Article: Majesty, Sanctity, Reverence
Majesty, Sanctity, Reverence
Yoel Finkelman
The Mossad is more famous for its efforts in espionage than in manuscript preservation. Still, in the course of the 1990s, as part of a larger operation to help Syrian Jews escape from increasingly hostile conditions, the Mossad assisted in the smuggling of nine exquisite handwritten medieval Bibles, referred to as Crowns. As over 2,000 years of active Syrian Jewish life were coming to a sad and tragic end, Damascus Jews, such as Chief Rabbi Avraham Hamra (1943–2021), supported by Jewish activists such as Judy Feld-Carr (b. 1938), risked their lives to ensure that these manuscripts — the community’s spiritual heritage — would escape along with the refugees.
Damascus synagogues collected majestic manuscripts of the Bible not primarily to read or study but to symbolize the stature of the community. The books were kept in special locked arks to be removed only on the most special of occasions.
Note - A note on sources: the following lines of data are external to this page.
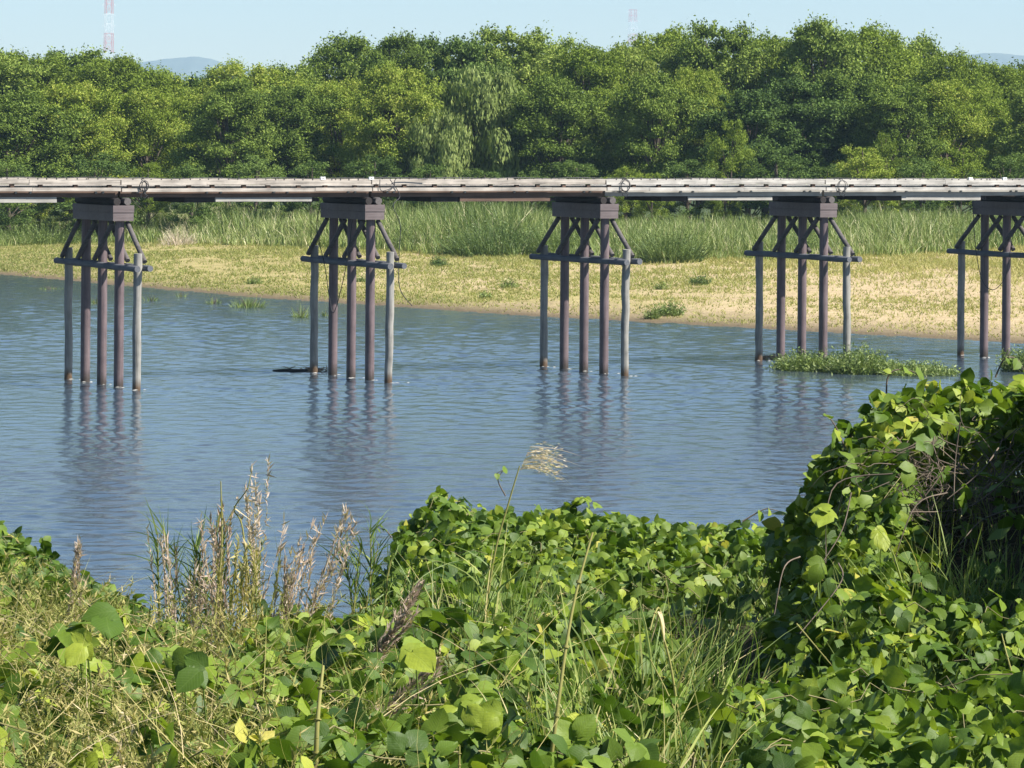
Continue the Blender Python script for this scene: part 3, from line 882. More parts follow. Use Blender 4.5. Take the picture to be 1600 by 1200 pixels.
def tuft(name, X, Y, w, h, nb, label, cat, group, mat='reed', z=None, t0=.35, leafy=True):
    z = float(terrain(np.array(X), np.array(Y))) if z is None else z
    root = empty(name, (X, Y, z), 0, label=label, cat=cat, group=group)
    ang = U(0, 6.28, nb); r = w / 2 * U(0, 1, nb) ** .6
    P = np.stack([r * np.cos(ang), r * np.sin(ang), U(-.05, .0, nb)], -1)
    D = np.stack([np.cos(ang) * r / w * 1.3, np.sin(ang) * r / w * 1.3, np.ones(nb)], -1) + rng.normal(size=(nb, 3)) * .26
    mb = MB()
    hh_ = h * U(.35, 1.15, nb) * (1 - .5 * (2 * r / w) ** 2)
    tint = np.clip(t0 + rng.normal(0, .16, nb), 0, 1)
    C = ribbons(mb, P, D, hh_, U(.02, .05, nb) * (1.0 if h < 2 else 1.6), hb(nb, U(.05, .45, nb), .3), tint, 3)
    if leafy:
        q = C[:, 1:].reshape(-1, 3)
        q = np.repeat(q, 2, 0) + rng.normal(0, .08, (len(q) * 2, 3))
        mb.add(*kites(q, rdir(len(q)) + [0, 0, .5], U(.04, .12, len(q)), 3.2, np.clip(t0 + rng.normal(0, .18, len(q)), 0, 1)))
    mb.build('foliage', M[mat], root)
    st = MB()
    for _ in range(5):
        a_ = U(0, 6.28); st.tube([[0, 0, -.1], [.15 * w * math.cos(a_), .15 * w * math.sin(a_), h * .3], [.3 * w * math.cos(a_), .3 * w * math.sin(a_), h * .62]], [.02, .014, .006], 5)
    st.build('stem', M['vine'], root)
    return root


def tuft_px(name, px, ybase, wpx, hpx, nb, label, cat, group, zg=.6, **kw):
    p = ground_at(px, ybase, zg)
    return tuft(name, p[0], p[1], wpx / F * p[1], hpx / F * p[1], nb, label, cat, group, **kw)


GSB = 'small bushes on the sandbar'
tuft_px('sandbar_bush', 686, 411, 22, 17, 160, 'small dark green bush on the sandbar just below the reeds past the wire-hung pier', 'bush', GSB, .95, t0=.12)
tuft_px('sandbar_bush', 1094, 443, 26, 19, 160, 'dark green bush alone on the sandbar midway between plain middle and islet piers', 'bush', GSB, .75, t0=.15)
tuft_px('sandbar_bush', 1048, 491, 28, 28, 200, 'bright green bush near the waterline past the plain middle pier', 'bush', GSB, .25, t0=.42)
tuft_px('sandbar_bush', 1018, 495, 16, 22, 90, 'slim green bush near the waterline, next to a fuller bright green one', 'bush', GSB, .2, t0=.45)
tuft_px('sandbar_bush', 796, 446, 24, 18, 90, 'thin green bush on the sandbar shortly before the plain middle pier', 'bush', GSB, .6, t0=.5)
tuft_px('sandbar_bush', 758, 462, 18, 10, 60, 'low green bush on the sandbar between two piers', 'bush', GSB, .4, t0=.5)
tuft_px('sandbar_bush', 1034, 448, 20, 14, 70, 'thin pale green bush on the sandbar just past the plain middle pier', 'bush', GSB, .7, t0=.6)
tuft_px('sandbar_bush', 398, 438, 22, 12, 70, 'low green bush on the grassy sandbar before the wire-hung pier', 'bush', GSB, .5, t0=.4)
tuft_px('sandbar_bush', 562, 436, 16, 10, 60, 'low green bush on the sandbar seen between columns of the wire-hung pier', 'bush', GSB, .6, t0=.4)
GWW = 'green weeds standing in the shallow water'
for px, py, w, h, nb, lb in [(388, 480, 52, 20, 150, 'widest clump of green weeds standing in the shallows off the sandbar'), (334, 474, 24, 14, 50, 'small weed clump in the shallows beside the widest clump'),
                             (470, 496, 26, 22, 60, 'upright weed clump in the shallows just before the wire-hung pier'), (236, 470, 26, 12, 40, 'sparse weed clump in the shallows past the clear-water pier'),
                             (283, 464, 16, 12, 30, 'thin weed sprigs in the shallows between two sparse clumps'), (150, 474, 18, 12, 40, 'weed clump in the shallows seen between columns of the clear-water pier'),
                             (507, 494, 12, 12, 30, 'small weed clump in the shallows right at the wire-hung pier'), (80, 452, 40, 8, 50, 'low flat weeds in the shallows before the clear-water pier')]:
    tuft_px('water_weed', px, py, w, h * 1.25, nb * 3 // 2, lb, 'water weed', GWW, 0.0, z=-.05, t0=.5, leafy=False)
GRS = 'rounded shrubs among the reeds'
for px, py, w, h, nb, t0, lb in [(772, 396, 150, 62, 1500, .16, 'wide dark rounded shrub among the reeds, midway between wire-hung and plain middle piers'), (725, 385, 60, 52, 500, .3, 'smaller green shrub tucked against the wide dark rounded one'),
                                 (655, 388, 80, 50, 600, .45, 'fresh green shrub in the reeds just past the wire-hung pier'), (1050, 407, 90, 66, 900, .25, 'green rounded shrub in the reeds past the plain middle pier'),
                                 (1240, 402, 110, 40, 700, .35, 'low green shrub in the reeds at the islet pier'), (60, 372, 130, 44, 700, .35, 'low spreading shrub at the reed edge before the clear-water pier'),
                                 (325, 372, 60, 40, 400, .3, 'leafy shrub at the reed edge past the clear-water pier'), (870, 398, 70, 60, 500, .35, 'green shrub in the reeds seen beside the cap of the plain middle pier'),
                                 (1480, 396, 100, 50, 700, .4, 'pale green shrub in the reeds before the picture-edge pier'), (505, 380, 50, 46, 300, .3, 'shrub in the reeds seen through the wire-hung pier')]:
    tuft_px('reed_edge_shrub', px, py, w, h, nb, lb, 'shrub', GRS, 1.15, t0=t0)
tuft_px('dead_reed_clump', 280, 378, 56, 34, 260, 'pinkish-brown clump of dead reeds at the sandbar edge past the clear-water pier', 'reeds', None, 1.1, t0=.95, mat='seed', leafy=False)
GI = 'grass clumps on the islet'
for px, py, w, h, nb, lb in [(1262, 578, 92, 36, 330, 'rounded grass clump around the columns on the islet'), (1342, 583, 78, 48, 330, 'tallest rounded grass clump on the islet, beside the guard post'),
                             (1430, 584, 130, 22, 400, 'low long grass clump at the islet end toward the leafy bush'), (1300, 580, 60, 18, 260, 'low grass between the two rounded clumps on the islet'),
                             (1372, 580, 70, 26, 200, 'mid-height grass on the islet behind its low end'), (1596, 580, 46, 42, 300, 'grass clump at the foot of the picture-edge pier')]:
    tuft_px('islet_grass', px, py, w, h, nb * 2, lb, 'grass clump', GI, 0.0, z=-.05, t0=.42)

# driftwood, debris and foam
p = ground_at(458, 580)
o = empty('driftwood_stick', p, .05, label='dark stick floating beside the debris at the wire-hung pier', cat='driftwood')
MB().tube([[-.85, 0, .03], [-.3, .02, .05], [.3, 0, .03], [1.0, .03, .06]], [.03, .05, .06, .055], 8, wob=.1).build('branch', M['drift'], o, smooth=True)
MB().tube([[-.2, 0, .05], [-.05, -.06, .16], [.1, -.08, .2]], [.03, .02, .012], 6).build('twig', M['drift'], o)


def debris(px, py, w, lb, n=130):
    p = ground_at(px, py)
    o = empty('debris_clump', p, 0, label=lb, cat='debris', group='straw debris caught on guard posts')
    mb = MB(); P = rng.normal(size=(n, 3)) * [w * .28, w * .28, .05] + [0, 0, .06]
    ribbons(mb, P, rng.normal(size=(n, 3)) * [1, 1, .3], U(.15, .5, n), U(.02, .05, n), hb(n, U(0, .3, n)), U(0, 1, n), 2)
    mb.build('straw', M['debris'], o)
    st = MB()
    for _ in range(8):
        q = rng.normal(size=3) * [w * .2, w * .2, .03] + [0, 0, .07]; e = norm(rng.normal(size=3) * [1, 1, .2]) * U(.15, .3)
        st.tube([q - e, q + e], .02, 5)
    st.build('stick', M['debris'], o)


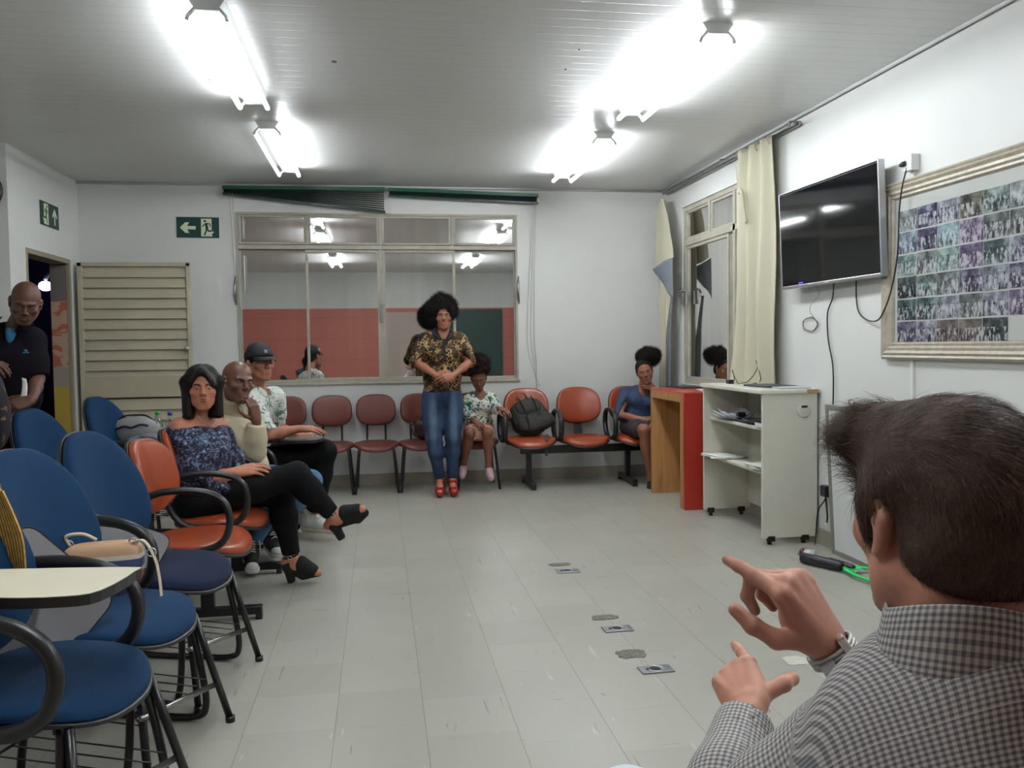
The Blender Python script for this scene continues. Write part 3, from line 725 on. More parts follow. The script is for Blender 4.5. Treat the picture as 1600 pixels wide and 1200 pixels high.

Community members attributed to these manuscripts the sanctity associated with any holy book as well as symbolic and even talismanic qualities. Their very presence, they believed, protected the synagogue, its members, and the broader Jewish community.
None of the manuscripts, however, were written in Syria. One of the Crowns, which had come to the National Library decades prior to the Mossad operation and represents a particularly important witness to an exact text of the Masoretic Bible, was written in the Land of Israel as early as the tenth century. Others, originating in the thirteenth to the fifteenth centuries, came from Spain, Italy, and even Ashkenazi lands. The Crowns symbolize not only Damascus Jewry but also the intimate connection between world Jewry, the handwritten word, and sacred scripture.
Each of the manuscripts contains biblical texts as well as beautiful micrographic designs drawn in the margins using the letters of the ancient Masoretic notes — shorthand notes written in the early Middle Ages fixing the most precise text of the Bible. Some contain other commentaries, such as that of the great medieval commentators Rashi or Radak. Most contain elaborate decorations, such as colorful geometric designs or even images of dragons surrounding the text.
In the summer of 2020, an Israeli court designated nine Crowns as a trust, held at the National Library under the custodianship of representatives of the Syrian Jewish community, the Sephardi Chief Rabbi, and the National Library.